=== INFORMATION SHOWN ===
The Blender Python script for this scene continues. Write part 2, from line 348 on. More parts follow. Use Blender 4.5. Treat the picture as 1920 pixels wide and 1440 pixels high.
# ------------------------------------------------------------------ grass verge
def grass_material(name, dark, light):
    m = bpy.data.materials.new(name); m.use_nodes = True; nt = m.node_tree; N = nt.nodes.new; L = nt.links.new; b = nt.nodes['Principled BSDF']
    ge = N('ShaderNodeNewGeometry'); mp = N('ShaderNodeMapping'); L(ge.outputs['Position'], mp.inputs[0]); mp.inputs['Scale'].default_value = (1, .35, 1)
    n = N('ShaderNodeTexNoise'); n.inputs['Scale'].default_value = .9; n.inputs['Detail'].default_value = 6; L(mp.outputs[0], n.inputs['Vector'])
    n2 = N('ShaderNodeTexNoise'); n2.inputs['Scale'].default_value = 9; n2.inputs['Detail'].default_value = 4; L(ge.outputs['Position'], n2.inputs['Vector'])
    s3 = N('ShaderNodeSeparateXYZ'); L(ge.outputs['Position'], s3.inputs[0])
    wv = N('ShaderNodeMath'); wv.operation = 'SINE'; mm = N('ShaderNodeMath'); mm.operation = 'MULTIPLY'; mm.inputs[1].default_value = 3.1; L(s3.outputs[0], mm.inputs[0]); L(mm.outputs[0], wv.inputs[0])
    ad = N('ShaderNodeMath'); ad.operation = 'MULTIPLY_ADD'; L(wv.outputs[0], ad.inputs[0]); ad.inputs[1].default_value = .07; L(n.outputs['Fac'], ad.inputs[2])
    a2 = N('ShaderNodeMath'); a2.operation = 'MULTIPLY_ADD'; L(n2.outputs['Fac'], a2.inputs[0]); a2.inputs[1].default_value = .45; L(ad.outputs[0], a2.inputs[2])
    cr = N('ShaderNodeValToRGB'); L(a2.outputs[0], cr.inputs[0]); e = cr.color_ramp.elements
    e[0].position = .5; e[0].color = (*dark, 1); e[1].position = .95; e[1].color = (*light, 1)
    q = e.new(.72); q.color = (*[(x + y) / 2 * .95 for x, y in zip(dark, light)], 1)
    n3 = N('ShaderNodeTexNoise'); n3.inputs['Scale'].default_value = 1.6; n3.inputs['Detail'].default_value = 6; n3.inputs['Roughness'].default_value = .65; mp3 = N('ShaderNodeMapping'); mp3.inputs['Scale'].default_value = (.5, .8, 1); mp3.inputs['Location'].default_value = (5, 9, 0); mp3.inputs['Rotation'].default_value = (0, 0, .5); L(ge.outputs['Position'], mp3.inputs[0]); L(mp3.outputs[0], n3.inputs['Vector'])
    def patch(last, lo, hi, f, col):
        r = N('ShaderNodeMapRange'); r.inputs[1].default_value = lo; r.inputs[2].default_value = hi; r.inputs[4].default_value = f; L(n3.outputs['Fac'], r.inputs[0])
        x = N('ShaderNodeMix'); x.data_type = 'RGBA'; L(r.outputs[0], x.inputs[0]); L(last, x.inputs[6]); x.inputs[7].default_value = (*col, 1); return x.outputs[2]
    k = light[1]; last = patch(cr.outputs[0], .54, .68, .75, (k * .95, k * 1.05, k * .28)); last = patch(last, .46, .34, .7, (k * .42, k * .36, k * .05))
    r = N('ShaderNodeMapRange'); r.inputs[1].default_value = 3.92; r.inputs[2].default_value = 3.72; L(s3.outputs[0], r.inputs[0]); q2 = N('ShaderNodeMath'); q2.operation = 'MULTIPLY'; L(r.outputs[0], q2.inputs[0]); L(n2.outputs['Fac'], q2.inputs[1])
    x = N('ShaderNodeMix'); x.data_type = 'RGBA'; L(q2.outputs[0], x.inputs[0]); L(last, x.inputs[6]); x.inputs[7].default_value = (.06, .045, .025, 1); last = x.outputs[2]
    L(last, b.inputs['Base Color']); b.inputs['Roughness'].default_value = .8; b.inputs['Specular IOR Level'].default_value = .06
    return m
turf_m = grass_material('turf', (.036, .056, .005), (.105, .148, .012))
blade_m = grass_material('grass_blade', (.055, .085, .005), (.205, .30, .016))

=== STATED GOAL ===
Each line of the material should be duplicated exactly, please.

=== OUTPUT ===
The Blender Python script for this scene continues. Write part 2, from line 348 on. More parts follow. Use Blender 4.5. Treat the picture as 1920 pixels wide and 1440 pixels high.
# ------------------------------------------------------------------ grass verge
def grass_material(name, dark, light):
    m = bpy.data.materials.new(name); m.use_nodes = True; nt = m.node_tree; N = nt.nodes.new; L = nt.links.new; b = nt.nodes['Principled BSDF']
    ge = N('ShaderNodeNewGeometry'); mp = N('ShaderNodeMapping'); L(ge.outputs['Position'], mp.inputs[0]); mp.inputs['Scale'].default_value = (1, .35, 1)
    n = N('ShaderNodeTexNoise'); n.inputs['Scale'].default_value = .9; n.inputs['Detail'].default_value = 6; L(mp.outputs[0], n.inputs['Vector'])
    n2 = N('ShaderNodeTexNoise'); n2.inputs['Scale'].default_value = 9; n2.inputs['Detail'].default_value = 4; L(ge.outputs['Position'], n2.inputs['Vector'])
    s3 = N('ShaderNodeSeparateXYZ'); L(ge.outputs['Position'], s3.inputs[0])
    wv = N('ShaderNodeMath'); wv.operation = 'SINE'; mm = N('ShaderNodeMath'); mm.operation = 'MULTIPLY'; mm.inputs[1].default_value = 3.1; L(s3.outputs[0], mm.inputs[0]); L(mm.outputs[0], wv.inputs[0])
    ad = N('ShaderNodeMath'); ad.operation = 'MULTIPLY_ADD'; L(wv.outputs[0], ad.inputs[0]); ad.inputs[1].default_value = .07; L(n.outputs['Fac'], ad.inputs[2])
    a2 = N('ShaderNodeMath'); a2.operation = 'MULTIPLY_ADD'; L(n2.outputs['Fac'], a2.inputs[0]); a2.inputs[1].default_value = .45; L(ad.outputs[0], a2.inputs[2])
    cr = N('ShaderNodeValToRGB'); L(a2.outputs[0], cr.inputs[0]); e = cr.color_ramp.elements
    e[0].position = .5; e[0].color = (*dark, 1); e[1].position = .95; e[1].color = (*light, 1)
    q = e.new(.72); q.color = (*[(x + y) / 2 * .95 for x, y in zip(dark, light)], 1)
    n3 = N('ShaderNodeTexNoise'); n3.inputs['Scale'].default_value = 1.6; n3.inputs['Detail'].default_value = 6; n3.inputs['Roughness'].default_value = .65; mp3 = N('ShaderNodeMapping'); mp3.inputs['Scale'].default_value = (.5, .8, 1); mp3.inputs['Location'].default_value = (5, 9, 0); mp3.inputs['Rotation'].default_value = (0, 0, .5); L(ge.outputs['Position'], mp3.inputs[0]); L(mp3.outputs[0], n3.inputs['Vector'])
    def patch(last, lo, hi, f, col):
        r = N('ShaderNodeMapRange'); r.inputs[1].default_value = lo; r.inputs[2].default_value = hi; r.inputs[4].default_value = f; L(n3.outputs['Fac'], r.inputs[0])
        x = N('ShaderNodeMix'); x.data_type = 'RGBA'; L(r.outputs[0], x.inputs[0]); L(last, x.inputs[6]); x.inputs[7].default_value = (*col, 1); return x.outputs[2]
    k = light[1]; last = patch(cr.outputs[0], .54, .68, .75, (k * .95, k * 1.05, k * .28)); last = patch(last, .46, .34, .7, (k * .42, k * .36, k * .05))
    r = N('ShaderNodeMapRange'); r.inputs[1].default_value = 3.92; r.inputs[2].default_value = 3.72; L(s3.outputs[0], r.inputs[0]); q2 = N('ShaderNodeMath'); q2.operation = 'MULTIPLY'; L(r.outputs[0], q2.inputs[0]); L(n2.outputs['Fac'], q2.inputs[1])
    x = N('ShaderNodeMix'); x.data_type = 'RGBA'; L(q2.outputs[0], x.inputs[0]); L(last, x.inputs[6]); x.inputs[7].default_value = (.06, .045, .025, 1); last = x.outputs[2]
    L(last, b.inputs['Base Color']); b.inputs['Roughness'].default_value = .8; b.inputs['Specular IOR Level'].default_value = .06
    return m
turf_m = grass_material('turf', (.036, .056, .005), (.105, .148, .012))
blade_m = grass_material('grass_blade', (.055, .085, .005), (.205, .30, .016))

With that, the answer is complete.